Personnages en proie à la violence
Je vous disais que mes personnages étaient toujours en quête de sens, mais ils mènent aussi un combat intérieur, soulèvent des questions de préjugés, d’injustice. Des problèmes liés à la violence d’une certaine façon. Cela existe partout dans le monde. C’est quelque chose de tellement ancré dans notre quotidien qu’on ne voit pas cette barbarie, mais elle est bien là. Je veux que les spectateurs ressentent ce que c’est que cette violence là, qui n’est pas forcément une violence directe. Comme dans Oasis où la forme d’amour qui existe entre les deux personnages prend la forme de la violence. Je tiens à préciser qu’Oasis n’est pas une ode à l’amour. Je pense que dans la relation homme- femme ce côté violent existe. Ce film serait plutôt une question sur la fantaisie que représente l’amour.

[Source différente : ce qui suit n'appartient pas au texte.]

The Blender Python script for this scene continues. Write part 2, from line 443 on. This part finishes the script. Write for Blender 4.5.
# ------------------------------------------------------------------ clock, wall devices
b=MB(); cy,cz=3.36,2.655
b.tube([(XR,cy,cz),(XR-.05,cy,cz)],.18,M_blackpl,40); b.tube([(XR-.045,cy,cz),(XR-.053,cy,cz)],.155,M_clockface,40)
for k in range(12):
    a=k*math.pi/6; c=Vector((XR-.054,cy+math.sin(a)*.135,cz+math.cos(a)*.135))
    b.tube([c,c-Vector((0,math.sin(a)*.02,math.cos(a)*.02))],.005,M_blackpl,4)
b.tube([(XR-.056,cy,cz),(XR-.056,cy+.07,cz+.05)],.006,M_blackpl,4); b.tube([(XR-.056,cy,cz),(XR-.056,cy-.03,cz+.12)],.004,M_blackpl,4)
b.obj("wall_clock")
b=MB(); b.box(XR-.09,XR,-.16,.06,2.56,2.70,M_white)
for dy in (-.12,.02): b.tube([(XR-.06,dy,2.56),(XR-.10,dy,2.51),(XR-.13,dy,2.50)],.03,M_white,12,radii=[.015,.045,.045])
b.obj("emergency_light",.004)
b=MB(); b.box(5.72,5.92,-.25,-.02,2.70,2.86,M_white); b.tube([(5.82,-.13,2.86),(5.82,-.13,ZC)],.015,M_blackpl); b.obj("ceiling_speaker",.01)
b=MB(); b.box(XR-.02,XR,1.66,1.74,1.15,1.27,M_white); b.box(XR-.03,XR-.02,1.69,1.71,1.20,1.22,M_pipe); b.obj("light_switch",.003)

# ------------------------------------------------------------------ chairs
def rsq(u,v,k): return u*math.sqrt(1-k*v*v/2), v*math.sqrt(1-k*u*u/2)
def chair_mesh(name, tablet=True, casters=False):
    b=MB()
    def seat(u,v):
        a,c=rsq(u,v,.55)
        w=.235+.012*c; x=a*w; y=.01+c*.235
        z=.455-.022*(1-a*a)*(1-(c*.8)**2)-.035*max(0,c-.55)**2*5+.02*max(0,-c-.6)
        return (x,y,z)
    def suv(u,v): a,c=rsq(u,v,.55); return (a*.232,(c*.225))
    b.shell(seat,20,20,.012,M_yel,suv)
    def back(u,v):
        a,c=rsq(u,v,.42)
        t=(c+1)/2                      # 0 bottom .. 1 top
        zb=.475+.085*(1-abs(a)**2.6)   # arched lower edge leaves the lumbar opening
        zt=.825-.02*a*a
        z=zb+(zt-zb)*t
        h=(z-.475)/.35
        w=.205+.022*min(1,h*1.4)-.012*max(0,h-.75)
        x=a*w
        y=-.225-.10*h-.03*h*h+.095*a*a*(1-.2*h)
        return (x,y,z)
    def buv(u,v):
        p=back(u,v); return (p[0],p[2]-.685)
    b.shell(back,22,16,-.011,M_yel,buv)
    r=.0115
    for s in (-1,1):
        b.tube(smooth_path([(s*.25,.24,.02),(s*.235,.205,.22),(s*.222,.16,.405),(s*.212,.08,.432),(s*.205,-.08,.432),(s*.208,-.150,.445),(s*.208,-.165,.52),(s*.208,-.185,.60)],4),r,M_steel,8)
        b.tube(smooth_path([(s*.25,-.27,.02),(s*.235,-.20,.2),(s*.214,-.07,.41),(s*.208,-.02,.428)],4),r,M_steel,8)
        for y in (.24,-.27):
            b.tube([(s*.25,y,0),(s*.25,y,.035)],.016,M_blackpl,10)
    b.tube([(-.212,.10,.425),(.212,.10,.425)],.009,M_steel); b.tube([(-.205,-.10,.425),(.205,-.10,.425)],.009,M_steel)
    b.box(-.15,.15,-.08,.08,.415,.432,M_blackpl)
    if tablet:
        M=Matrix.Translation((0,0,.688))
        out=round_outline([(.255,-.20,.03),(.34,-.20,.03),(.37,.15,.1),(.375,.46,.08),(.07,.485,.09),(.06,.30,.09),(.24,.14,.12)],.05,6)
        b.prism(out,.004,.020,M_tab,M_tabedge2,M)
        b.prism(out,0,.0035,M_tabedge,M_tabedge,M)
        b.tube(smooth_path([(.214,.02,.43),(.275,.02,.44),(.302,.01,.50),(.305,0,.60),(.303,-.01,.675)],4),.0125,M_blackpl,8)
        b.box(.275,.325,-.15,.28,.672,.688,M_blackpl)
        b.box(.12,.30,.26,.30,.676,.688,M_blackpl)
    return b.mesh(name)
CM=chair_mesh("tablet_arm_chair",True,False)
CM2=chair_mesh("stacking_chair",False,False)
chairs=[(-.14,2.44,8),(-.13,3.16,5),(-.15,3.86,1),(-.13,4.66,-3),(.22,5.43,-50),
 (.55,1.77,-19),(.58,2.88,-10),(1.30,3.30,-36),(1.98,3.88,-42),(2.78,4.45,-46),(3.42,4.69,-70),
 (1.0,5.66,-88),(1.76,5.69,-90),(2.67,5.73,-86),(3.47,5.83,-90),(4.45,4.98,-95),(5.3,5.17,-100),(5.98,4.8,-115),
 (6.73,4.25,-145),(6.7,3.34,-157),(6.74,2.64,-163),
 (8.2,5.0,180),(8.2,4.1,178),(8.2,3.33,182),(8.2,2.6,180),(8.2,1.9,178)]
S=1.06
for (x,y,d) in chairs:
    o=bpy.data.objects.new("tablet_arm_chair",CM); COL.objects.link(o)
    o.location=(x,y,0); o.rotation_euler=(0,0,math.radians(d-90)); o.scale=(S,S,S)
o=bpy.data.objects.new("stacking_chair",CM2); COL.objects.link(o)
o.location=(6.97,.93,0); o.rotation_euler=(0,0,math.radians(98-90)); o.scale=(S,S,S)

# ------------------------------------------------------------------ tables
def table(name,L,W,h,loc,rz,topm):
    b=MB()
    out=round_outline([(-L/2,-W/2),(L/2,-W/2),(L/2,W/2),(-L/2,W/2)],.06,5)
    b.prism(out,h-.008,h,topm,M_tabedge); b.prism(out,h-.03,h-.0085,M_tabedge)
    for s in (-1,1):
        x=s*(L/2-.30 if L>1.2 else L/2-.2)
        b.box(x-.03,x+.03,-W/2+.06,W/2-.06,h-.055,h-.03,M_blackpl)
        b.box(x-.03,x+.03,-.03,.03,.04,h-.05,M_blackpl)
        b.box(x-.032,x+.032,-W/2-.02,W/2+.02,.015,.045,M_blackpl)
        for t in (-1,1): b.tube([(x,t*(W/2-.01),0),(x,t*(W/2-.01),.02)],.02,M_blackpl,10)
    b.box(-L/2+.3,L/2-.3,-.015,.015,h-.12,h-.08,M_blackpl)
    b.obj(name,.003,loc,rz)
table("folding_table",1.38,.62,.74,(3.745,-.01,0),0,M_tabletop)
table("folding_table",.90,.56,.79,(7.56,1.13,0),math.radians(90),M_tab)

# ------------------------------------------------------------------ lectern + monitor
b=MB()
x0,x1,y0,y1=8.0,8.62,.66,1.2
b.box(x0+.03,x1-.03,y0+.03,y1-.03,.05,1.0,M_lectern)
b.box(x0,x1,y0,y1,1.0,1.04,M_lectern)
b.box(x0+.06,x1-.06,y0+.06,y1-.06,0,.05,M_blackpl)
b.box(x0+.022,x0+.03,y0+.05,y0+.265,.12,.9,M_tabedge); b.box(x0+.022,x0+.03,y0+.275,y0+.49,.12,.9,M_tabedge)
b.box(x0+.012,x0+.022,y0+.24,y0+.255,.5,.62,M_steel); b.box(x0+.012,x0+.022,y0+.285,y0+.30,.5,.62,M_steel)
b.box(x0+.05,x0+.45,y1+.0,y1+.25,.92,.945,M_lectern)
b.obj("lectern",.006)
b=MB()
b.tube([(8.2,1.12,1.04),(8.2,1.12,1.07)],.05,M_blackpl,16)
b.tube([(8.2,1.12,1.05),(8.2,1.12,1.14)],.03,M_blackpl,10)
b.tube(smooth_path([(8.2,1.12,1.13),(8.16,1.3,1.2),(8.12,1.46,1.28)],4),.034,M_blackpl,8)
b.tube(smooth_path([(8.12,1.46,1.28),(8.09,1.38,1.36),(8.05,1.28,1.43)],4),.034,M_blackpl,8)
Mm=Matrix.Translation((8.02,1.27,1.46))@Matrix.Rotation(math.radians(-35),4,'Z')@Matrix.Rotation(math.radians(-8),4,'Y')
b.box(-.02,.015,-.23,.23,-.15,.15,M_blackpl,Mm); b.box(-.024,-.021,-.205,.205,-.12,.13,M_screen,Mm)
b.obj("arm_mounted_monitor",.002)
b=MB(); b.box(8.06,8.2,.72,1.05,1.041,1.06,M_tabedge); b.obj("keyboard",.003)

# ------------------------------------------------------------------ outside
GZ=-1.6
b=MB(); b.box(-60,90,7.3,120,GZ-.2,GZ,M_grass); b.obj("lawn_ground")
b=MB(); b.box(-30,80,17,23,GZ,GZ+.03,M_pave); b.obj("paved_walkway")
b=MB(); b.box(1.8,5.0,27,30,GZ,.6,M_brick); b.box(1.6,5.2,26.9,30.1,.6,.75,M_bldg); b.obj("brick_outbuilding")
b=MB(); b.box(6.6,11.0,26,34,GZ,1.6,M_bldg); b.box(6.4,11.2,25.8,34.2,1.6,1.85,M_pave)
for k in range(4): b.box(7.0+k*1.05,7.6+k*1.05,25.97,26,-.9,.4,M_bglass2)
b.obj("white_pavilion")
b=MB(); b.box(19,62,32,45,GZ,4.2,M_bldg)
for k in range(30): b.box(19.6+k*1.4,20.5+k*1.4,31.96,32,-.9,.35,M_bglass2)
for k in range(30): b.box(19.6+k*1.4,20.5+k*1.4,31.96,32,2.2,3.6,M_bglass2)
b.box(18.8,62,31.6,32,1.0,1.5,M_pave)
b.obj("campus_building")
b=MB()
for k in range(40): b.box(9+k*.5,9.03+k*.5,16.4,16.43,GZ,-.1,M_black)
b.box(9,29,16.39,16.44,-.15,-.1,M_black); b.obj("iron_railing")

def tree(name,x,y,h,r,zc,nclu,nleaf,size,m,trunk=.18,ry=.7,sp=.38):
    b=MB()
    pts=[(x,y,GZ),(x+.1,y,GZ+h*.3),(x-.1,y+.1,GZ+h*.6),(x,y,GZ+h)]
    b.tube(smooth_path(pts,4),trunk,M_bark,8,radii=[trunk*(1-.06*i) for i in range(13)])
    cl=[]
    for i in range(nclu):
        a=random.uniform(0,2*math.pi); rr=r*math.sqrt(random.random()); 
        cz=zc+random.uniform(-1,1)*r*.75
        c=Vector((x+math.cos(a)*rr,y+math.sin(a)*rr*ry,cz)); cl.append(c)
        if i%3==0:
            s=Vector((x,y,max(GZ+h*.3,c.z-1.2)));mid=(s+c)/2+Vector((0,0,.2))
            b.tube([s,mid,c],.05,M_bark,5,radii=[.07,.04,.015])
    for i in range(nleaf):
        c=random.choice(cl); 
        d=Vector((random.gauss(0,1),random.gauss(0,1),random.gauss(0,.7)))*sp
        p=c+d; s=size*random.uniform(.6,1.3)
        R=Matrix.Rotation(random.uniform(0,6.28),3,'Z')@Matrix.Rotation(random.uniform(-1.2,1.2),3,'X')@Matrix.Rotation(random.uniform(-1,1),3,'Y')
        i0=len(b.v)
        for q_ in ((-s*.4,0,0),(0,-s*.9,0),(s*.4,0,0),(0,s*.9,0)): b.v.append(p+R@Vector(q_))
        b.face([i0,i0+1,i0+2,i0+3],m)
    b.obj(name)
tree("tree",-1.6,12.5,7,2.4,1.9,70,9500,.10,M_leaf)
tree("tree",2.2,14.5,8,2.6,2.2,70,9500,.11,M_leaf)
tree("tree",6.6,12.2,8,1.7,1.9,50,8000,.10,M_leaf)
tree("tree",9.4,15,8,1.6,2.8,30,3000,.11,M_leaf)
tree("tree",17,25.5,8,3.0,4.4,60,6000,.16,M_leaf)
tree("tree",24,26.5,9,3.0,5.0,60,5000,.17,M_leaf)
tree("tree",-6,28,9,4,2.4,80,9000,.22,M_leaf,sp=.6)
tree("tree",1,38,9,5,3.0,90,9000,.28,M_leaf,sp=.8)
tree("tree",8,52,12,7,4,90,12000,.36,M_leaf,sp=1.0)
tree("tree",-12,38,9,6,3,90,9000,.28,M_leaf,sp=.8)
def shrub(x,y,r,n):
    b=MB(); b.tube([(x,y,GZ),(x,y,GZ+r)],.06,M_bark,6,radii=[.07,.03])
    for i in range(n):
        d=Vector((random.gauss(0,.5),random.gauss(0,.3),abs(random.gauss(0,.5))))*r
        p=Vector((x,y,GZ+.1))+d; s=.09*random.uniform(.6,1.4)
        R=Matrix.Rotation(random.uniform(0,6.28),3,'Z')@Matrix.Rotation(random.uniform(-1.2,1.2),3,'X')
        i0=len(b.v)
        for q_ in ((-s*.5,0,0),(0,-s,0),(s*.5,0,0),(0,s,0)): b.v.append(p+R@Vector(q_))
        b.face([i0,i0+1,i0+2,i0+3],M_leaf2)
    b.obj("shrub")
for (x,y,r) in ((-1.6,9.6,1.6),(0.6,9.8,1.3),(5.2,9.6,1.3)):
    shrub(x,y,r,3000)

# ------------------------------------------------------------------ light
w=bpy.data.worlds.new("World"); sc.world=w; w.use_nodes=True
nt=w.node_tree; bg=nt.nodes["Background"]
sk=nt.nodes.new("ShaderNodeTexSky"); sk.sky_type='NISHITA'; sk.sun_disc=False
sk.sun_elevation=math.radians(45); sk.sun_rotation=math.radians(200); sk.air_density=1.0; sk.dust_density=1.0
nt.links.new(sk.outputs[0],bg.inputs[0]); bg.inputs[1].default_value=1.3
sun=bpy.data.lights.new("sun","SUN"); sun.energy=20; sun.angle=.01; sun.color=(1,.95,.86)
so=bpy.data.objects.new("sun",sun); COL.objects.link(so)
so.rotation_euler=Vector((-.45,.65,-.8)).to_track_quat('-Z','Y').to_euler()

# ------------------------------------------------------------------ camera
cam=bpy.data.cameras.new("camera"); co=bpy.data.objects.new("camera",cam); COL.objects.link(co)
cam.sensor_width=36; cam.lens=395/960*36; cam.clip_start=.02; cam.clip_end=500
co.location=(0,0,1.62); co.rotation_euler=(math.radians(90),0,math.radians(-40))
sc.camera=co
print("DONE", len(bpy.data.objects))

Obstination des personnages
Je dirais plutôt que mes personnages mènent un combat qu’ils ne pourront jamais gagner. Aristote disait « L’homme mène toujours un combat qu’on ne pourra jamais gagner », comme se battre contre des restrictions sociétales, notre propre destin…
Le paysage
J’accorde une grande importance à l’environnement qui entoure les personnages, j’évite de fabriquer des paysages artificiels, je pense qu’il est très important de transmettre un message à travers le paysage, pour montrer l’environnement dans lequel vivent mes personnages. J’essaie de reproduire exactement ce que je vois à l’œil nu à travers la caméra.
Quand il s’agit d’intérieurs, j’essaie au maximum de ne pas les recréer de manière artificielle, en dépit des difficultés techniques imposées par les espaces exigus. C’est très difficile de filmer dans des espaces exigus. Dans ce cas je crée des décors à la même échelle pour que cela soit le plus naturel possible. L’exemple d’Oasis est une exception : si vous vous souvenez bien, il y a une scène avec un bébé éléphant qui danse avec ses personnages, et même si c’est un bébé il est quand même trop gros pour passer par la porte, et les espèces menacées sont protégées en Corée. Nous sommes donc partis filmer cette scène en Thaïlande, avons transporté notre propre décor de Corée et malgré tout, l’éléphant était toujours trop gros pour passer la porte. Nous avons dû recréer un décor à l’échelle 1,5x.
Projection
Parfois je tourne une image lambda et les spectateurs interprètent cette image de façon tellement différentes alors que je ne voulais pas forcément y donner un sens. En Corée, Burning a été interdit aux moins de 18 ans car l’on y voit un jeune en train de se masturber face à une tour, visible de la fenêtre. Les critiques ont dit que cela représentait le sexe masculin alors que je voulais juste montrer ce que l’on voyait par la fenêtre. Point.
Corée du Sud / Corée du Nord
Quand vous regardez mes films sans informations préalables sur la société coréenne, c’est parfois difficile à comprendre mais je pense que tout ce qui est individuel peut représenter quelque chose de plus général. Même si vous ne connaissez pas la Corée, j’ai cette conviction que l’on peut partager des choses en commun. Le média qu’est le cinéma est un art qui permet de vraiment comprendre qui sont les autres, on arrive à vivre une expérience inouïe en se mettant dans la peau de quelqu’un d’autre. Cette notion de partage et de communication avec les différents personnages, c’est fabuleux, et c’est pour ça que je fais du cinéma.